RelativePosition EmpiricalRule Chebyshev

Sam

Objectives:

Learn concept of relative position of an element of a data set.
Learn 2 measures of the relative position of a measurement.
1. percentile rank
2. z-score
Learn meaning of quartiles
Learn meaning of the five-number summary (box plot)

Percentile::Percent of data \(\leq\) the number.

1st Q = 25% 2nd Q = 50% (median) 3rd Q = 75%

5-number summary::Includes the 3 quartiles and the 2 extreme values (box plot) IQR::\(Q_3 - Q_1\)

Z-score::distance from the mean in units of standard deviation.

Z = \(\frac{Value - Mean}{St Dev}\)

The Empirical Rule::applies to normal distributions (bell-shaped and symmetric). It provides approximate percentages of data within specific standard deviations of the mean.
Key Points:
68% of the data falls within 1 standard deviation of the mean.
95% of the data falls within 2 standard deviations of the mean.
99.7% of the data falls within 3 standard deviations of the mean.
Use Case: This rule is commonly used when dealing with data that is approximately normally distributed.

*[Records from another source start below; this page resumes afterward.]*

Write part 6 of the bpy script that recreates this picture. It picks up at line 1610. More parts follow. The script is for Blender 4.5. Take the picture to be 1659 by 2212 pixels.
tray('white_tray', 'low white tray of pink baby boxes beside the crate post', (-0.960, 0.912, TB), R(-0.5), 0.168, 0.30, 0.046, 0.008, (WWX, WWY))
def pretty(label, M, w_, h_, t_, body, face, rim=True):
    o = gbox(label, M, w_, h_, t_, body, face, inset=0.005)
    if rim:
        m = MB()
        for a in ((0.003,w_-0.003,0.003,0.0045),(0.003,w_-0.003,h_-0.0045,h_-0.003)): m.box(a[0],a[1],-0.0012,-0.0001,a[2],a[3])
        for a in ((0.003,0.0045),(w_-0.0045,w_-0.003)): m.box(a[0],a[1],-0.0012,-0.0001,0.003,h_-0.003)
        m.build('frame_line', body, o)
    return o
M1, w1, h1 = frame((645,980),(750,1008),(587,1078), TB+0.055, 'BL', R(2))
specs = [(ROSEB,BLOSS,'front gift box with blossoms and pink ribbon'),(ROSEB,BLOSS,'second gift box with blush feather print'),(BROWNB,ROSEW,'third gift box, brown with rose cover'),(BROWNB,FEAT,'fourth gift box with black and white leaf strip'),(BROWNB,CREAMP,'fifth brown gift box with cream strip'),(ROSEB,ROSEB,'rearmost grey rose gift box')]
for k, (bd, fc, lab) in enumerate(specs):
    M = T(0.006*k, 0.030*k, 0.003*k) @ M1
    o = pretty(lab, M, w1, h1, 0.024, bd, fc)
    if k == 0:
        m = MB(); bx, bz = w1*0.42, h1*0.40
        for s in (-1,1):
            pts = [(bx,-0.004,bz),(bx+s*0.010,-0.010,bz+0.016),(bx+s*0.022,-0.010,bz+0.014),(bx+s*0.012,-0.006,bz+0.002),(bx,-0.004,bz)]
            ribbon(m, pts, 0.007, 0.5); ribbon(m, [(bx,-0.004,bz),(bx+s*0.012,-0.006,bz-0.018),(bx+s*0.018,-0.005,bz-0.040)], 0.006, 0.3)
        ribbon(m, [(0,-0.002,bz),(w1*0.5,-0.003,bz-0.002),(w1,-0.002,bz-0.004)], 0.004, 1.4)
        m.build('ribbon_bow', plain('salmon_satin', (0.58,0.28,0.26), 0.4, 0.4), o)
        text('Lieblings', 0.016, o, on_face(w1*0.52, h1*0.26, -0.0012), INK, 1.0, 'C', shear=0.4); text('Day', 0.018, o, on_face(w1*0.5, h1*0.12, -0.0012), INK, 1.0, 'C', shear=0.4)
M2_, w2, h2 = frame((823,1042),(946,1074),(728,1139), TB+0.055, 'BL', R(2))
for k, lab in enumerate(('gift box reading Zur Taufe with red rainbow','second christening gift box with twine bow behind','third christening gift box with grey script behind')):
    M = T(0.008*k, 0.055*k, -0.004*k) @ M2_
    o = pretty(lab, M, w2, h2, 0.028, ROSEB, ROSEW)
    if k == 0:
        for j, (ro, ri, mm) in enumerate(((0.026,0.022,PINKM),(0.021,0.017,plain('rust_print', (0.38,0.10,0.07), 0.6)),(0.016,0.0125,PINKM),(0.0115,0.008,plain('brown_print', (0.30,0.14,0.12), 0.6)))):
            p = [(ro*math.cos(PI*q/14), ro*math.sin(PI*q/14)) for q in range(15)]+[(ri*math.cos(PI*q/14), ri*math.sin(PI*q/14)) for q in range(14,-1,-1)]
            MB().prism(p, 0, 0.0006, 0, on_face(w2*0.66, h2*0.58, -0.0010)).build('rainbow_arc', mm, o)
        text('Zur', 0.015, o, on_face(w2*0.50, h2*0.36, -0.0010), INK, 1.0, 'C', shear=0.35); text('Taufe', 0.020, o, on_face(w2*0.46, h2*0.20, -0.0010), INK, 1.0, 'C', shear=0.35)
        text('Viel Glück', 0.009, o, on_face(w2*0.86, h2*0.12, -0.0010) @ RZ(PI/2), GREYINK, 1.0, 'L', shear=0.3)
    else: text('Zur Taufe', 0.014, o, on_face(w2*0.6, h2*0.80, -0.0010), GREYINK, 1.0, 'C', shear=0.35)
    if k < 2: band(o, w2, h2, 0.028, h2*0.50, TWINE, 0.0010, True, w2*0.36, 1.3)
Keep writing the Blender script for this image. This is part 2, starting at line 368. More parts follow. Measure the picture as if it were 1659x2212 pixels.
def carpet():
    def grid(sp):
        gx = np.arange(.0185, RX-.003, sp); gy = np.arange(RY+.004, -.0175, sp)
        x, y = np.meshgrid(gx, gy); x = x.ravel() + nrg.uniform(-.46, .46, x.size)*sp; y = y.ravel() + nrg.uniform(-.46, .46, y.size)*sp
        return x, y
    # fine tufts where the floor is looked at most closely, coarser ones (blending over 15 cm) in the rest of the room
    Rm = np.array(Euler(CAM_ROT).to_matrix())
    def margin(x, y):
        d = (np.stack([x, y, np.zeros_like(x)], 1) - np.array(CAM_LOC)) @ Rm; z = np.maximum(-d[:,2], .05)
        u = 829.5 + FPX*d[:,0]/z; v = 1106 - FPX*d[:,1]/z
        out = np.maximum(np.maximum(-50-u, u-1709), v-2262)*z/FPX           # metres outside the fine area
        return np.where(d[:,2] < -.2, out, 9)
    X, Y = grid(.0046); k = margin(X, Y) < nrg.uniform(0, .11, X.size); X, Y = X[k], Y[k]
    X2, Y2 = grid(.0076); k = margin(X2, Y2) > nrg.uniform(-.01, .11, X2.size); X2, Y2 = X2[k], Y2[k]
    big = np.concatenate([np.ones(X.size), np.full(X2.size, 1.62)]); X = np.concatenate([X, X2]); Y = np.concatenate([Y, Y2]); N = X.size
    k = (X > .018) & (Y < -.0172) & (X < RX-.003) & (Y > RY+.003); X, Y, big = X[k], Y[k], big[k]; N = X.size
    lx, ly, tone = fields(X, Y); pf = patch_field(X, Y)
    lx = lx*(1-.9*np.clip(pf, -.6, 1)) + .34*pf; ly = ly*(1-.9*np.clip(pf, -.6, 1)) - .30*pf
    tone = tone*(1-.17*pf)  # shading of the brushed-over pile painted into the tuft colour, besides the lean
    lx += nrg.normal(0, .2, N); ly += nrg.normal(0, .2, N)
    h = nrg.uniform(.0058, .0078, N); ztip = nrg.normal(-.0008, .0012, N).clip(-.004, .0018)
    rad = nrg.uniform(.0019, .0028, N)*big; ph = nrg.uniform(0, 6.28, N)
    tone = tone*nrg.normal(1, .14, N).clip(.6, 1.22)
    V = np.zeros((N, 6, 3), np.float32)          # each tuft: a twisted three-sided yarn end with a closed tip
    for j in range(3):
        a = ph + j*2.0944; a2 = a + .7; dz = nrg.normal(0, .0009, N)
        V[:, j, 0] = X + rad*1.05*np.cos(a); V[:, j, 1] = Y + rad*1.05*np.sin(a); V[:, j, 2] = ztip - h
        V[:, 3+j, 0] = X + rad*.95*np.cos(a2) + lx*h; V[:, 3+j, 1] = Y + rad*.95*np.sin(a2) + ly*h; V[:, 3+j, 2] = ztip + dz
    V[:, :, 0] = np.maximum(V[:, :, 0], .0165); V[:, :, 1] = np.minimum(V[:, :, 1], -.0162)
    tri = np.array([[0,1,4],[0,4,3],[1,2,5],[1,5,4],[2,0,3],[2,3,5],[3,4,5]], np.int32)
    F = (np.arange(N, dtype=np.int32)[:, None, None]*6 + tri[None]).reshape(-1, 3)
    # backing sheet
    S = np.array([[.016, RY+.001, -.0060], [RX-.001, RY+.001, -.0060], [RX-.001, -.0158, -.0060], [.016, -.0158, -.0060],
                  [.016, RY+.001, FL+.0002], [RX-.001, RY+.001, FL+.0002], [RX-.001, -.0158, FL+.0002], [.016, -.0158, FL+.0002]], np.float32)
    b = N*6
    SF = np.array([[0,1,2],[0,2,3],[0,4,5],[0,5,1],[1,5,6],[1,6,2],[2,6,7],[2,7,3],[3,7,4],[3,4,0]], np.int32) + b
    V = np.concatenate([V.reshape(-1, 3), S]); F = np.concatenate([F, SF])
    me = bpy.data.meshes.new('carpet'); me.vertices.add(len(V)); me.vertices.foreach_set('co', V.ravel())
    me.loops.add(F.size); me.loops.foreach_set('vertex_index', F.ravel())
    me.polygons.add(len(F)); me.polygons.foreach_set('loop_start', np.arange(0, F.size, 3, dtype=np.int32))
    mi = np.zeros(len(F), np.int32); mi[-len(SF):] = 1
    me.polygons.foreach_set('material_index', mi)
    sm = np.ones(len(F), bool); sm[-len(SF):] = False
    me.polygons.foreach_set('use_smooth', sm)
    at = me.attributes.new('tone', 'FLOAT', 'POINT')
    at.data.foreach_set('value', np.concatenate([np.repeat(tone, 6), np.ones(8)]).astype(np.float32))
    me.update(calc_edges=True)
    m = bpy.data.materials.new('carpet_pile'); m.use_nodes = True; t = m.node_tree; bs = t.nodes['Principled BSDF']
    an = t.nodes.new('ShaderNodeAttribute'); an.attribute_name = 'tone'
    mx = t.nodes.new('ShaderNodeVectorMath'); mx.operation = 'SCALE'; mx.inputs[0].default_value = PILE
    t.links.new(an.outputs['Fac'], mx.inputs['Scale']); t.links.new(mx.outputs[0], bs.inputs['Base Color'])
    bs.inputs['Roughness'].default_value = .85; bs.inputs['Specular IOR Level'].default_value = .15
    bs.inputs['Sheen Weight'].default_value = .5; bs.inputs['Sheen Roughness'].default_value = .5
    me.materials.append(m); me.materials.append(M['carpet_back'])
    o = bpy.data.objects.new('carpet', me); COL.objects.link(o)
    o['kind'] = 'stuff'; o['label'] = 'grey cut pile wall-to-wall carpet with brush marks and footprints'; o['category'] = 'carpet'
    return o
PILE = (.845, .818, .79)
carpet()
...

Chebyshev’s Theorem::applies to any distribution (not limited to normal distributions). It provides a minimum percentage of data that lies within a specified number of standard deviations from the mean.
Key Points:
For \(k\) standard deviations (where \(k > 1\)), at least \(1 - \frac{1}{k^2}\) of the data lies within \(k\) standard deviations of the mean.
- Example:
- For \(k = 2\), at least \(1 - \frac{1}{2^2} = 75\%\) of the data is within 2 standard deviations.
- For \(k = 3\), at least \(1 - \frac{1}{3^2} = 88.9\%\) of the data is within 3 standard deviations.
Use Case: This theorem is useful when the distribution shape is unknown or not normal.